Bannon, meanwhile, helped transform the Breitbart news site into the leading mouthpiece of the party’s anti-establishment wing, which helped fuel the businessman’s political rise. Ryan has been one of his most frequent targets.

“Steve and Reince are highly qualified leaders who worked well together on our campaign and led us to a historic victory,” Trump said. “Now I will have them both with me in the White House as we work to make America great again.”

Neither Priebus nor Bannon bring policy experience to their new White House roles. Chiefs of staff in particular play a significant role in policy making, serving as a liaison to Cabinet agencies and deciding what information makes it to the president’s desk. They’re often one of the last people in the room with the president as major decisions are made.

In announcing the appointments, Trump said Priebus and Bannon would work as “equal partners”—effectively creating two power centers in the West Wing. The arrangement is risky and could leave ambiguity over who makes final decisions.

Trump has long encouraged rivalries, both in business and in his presidential campaign. He cycled through three campaign managers during his White House run, creating a web of competing alliances among staffers.

Priebus is a traditional choice, one meant as an olive branch to the Republicans who control both houses of Congress as Trump looks to pass his legislative agenda.

Ryan tweeted, “I’m very proud and excited for my friend @Reince. Congrats!” Ryan made no mention of Bannon in that tweet, but earlier told CNN that he didn’t know Bannon but “I trust Donald’s judgment.”

The Bannon pick, however, is anything but safe.

Under Bannon’s tenure, Brietbart pushed a nationalist agenda and became a popular outlet of the so-called alt-right—a movement some media outlets are associating with “white supremacist” ideas that oppose multiculturalism and defend “Western values.”

 

The appointments came after a day in which Trump’s tough-talking plan to rein in illegal immigration showed signs Sunday of cracking, with the president-elect seemingly backing off his vow to build a solid wall along the southern U.S. border and Ryan rejecting any “deportation force” targeting people in the country illegally.

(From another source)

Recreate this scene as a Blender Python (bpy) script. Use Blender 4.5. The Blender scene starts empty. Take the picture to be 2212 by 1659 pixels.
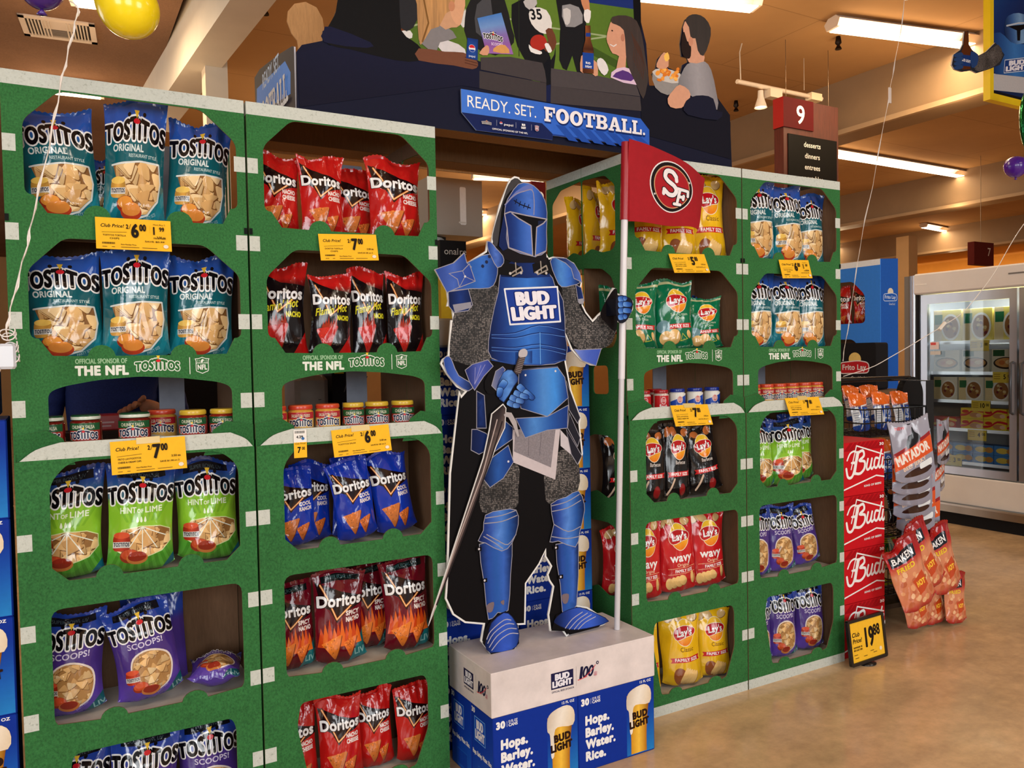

Though Trump told CBS' “60 Minutes” in an interview airing Sunday night that his border wall might look more like a fence in spots, one thing didn’t change from his primary: the combative billionaire took to Twitter to settle some scores.

During a four-hour spree, Trump savaged The New York Times for being “dishonest” and “highly inaccurate” and gloated about the GOP stalwarts lining up to congratulate him, bragging that staunch critics and GOP rivals Kasich, Mitt Romney and Jeb Bush had sent attaboys.

Trump also told “60 Minutes” he would eschew the $400,000 annual salary for the president, taking only $1 a year.

As Trump revenge-tweeted, threats flew between power brokers, and protests across the country continued.

Early in the GOP primaries, Trump had vowed to immediately deport all 11 million people living in the country illegally. But he distanced himself from that position as time went on, eventually saying that he would focus on people living in the country illegally who had committed crimes beyond their immigration offenses. He emphasized in the “60 Minutes” interview that securing the border is his very first immigration priority.